Di ujung pidatonya, Sekjend AMAN menyampaikan ideologi masyarakat adat yang tidak mengandalkan uang untuk hidup, melainkan sistem adatnya. Ideologi masyarakat adat lebih dari Sosialisme. Karena masyarakat adat mengabdi pada sistem kehidupan, bukan sekedar antara manusia. Hingga terjadilah keseimbangan alam yang berkelanjutan. Saat ini, ada tantangan besar dihadapan masyarakat adat. Perubahan iklim adalah tantangan besar itu. Perubahan iklim terkait dengan kelangsungan kehidupan penduduk bumi, sehingga masyarakat internasional berharap banyak dari masyarakat adat. Olehnya, masyarakat adat harus menata dan memperkuat dirinya untuk membantu kehidupan penduduk bumi.
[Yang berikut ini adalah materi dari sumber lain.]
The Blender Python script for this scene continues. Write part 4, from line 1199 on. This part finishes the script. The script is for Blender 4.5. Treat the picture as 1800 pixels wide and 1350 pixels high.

Sementara itu, sebagai pembicara terakhir pada sesi pembukaan ini, Abah Asep menyampaikan rasa hormatnya dan ucapan selamat datang kepada para peserta raker AMAN. Abah Asep mengucapkan rasa syukur karena masih banyak komunitas-komunitas adat yang keukeuh pada adatnya. Rusaknya sistem adat akan merusak sistem kenegaraan. Sehingga adat seharusnya menjadi persoalan penting bagi negara. Dalam pidato sambutannya, Abah Asep menyampaikan beberapa persoalan yang dialami masyarakat adat di Kasepuhan Sinar Resmi. Satu diantaranya adalah konflik antara masyarakat adat dengan pengelola Taman Nasional Gunung Halimun Salak (TNGHS). Konflik ini di picu karena keberadaan UU No. 41 tahun 1999 yang menghapus hutan adat dalam klausulnya. Bagaimana mungkin hutan adat yang telah di kelola secara turun temurun oleh masyarakat adat kemudian ditetapkan sebagai hutan negara, tanpa menyisakan hak pengelolaan untuk masyarakat adat. Masyararakat adat dilarang memasuki hutan adatnya, apalagi jika mengambil sumber daya yang ada didalam hutan adat tersebut. Jika ketetapan ini dilanggar maka mereka akan dipenjarakan. Sehingga, diharapkan dalam Raker AMAN ini ada sebuah rumusan terkait dengan pencabutan UU No. 41 tahun 1999.

Di akhir pidatonya, Abah Asep menekankan pentingnya bagi para aktivis gerakan masyarakat adat untuk merebut posisi-posisi penting dalam pemerintahan dan legislatif. Sehingga persoalan-persoalan yang mengganggu kehidupan masyarakat adat saat ini bisa segera diselesaikan, dan tidak terulang kembali. Karena jika orang-orang adat yang duduk di pemerintahan dan legislatif, maka kebijakan yang mereka keluarkan pasti akan berpihak terhadap masyarakat adat.

Sesi pembukaan ini kemudian dilanjutkan dengan pemukulan gong oleh Abah Asep sebagai tanda bahwa kegiatan resmi di buka. Acara selanjutnya setelah resmi dibuka adalah Konsultasi Konsultasi Nasional Masyarakat Adat Mengenai Perubahan Iklim dan Pengurangan Emisi dari Deforestasi dan Kerusakan Hutan (REDD).